A lot of those Indian students build hours in remote countries to get the ATP hours, once they have them they return to the place where the license is issued, sit a flight test in a Seneca and then have a ATP which allows them access to jobs back in India.

Why would they come to Australia when South Africa, Canada and USA give them an option of an affordable ATP?

roundsounds
3rd Mar 2016, 04:19
Surely you must be mistaken! (sarcastic tone applied).
The primary driver behind Part 61 was to harmonise the Australian Flight Crew Licencing rules with ICAO SARPS. Failure to harmonise would risk the loss of many dollars from the enormous amount of training we do for overseas customers.

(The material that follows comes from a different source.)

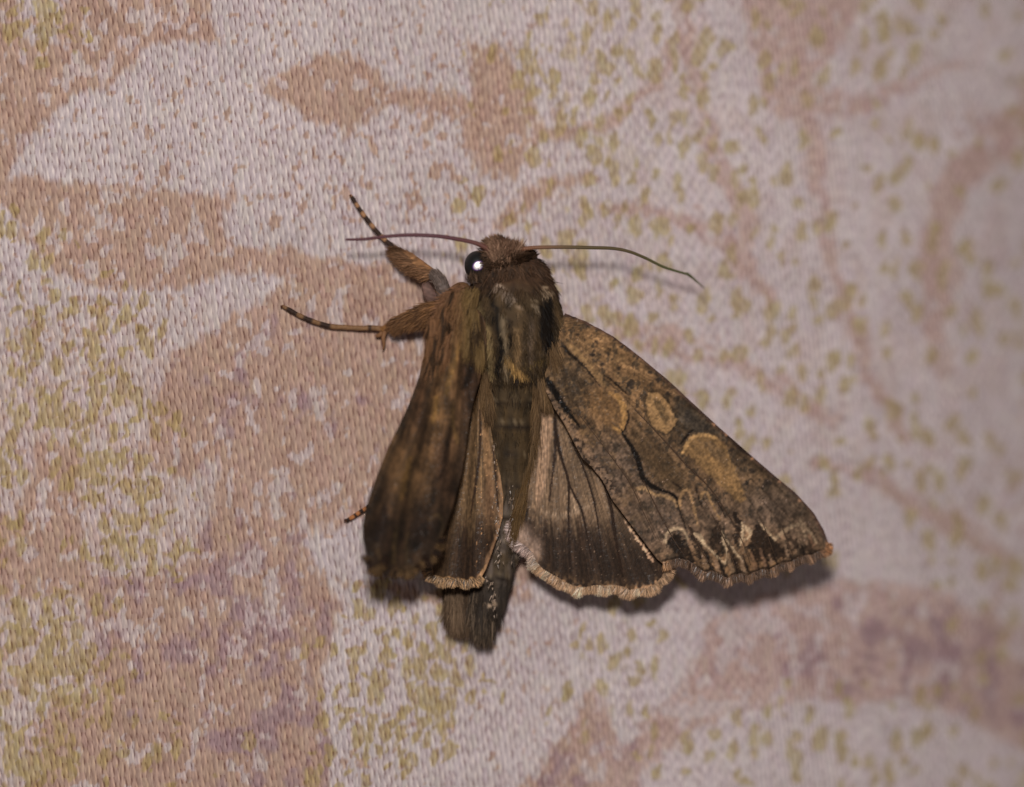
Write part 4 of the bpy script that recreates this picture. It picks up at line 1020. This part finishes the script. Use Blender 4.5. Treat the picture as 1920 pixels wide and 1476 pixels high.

Here's an extract from the regulation impact statement:
These inconsistencies with ICAO standards can reduce the likelihood of international students selecting Australia to train for a flight crew licence and for Australian flight crew licences to be accepted by other countries. It is important to note that it is not possible to quantify the extent of the risk or to define a point at which the level of ICAO inconsistency would threaten Australia’s international reputation or ability to trade in the international aviation market.
Obviously harmonising with ICAO guidelines would mean pilots trained in Australia could simply go back to their own country and pick up their local NAA issued licence and vice versa for pilots trained in other ICAO signatory countries!
Sounds great in theory, but I don't think that's how it ended up?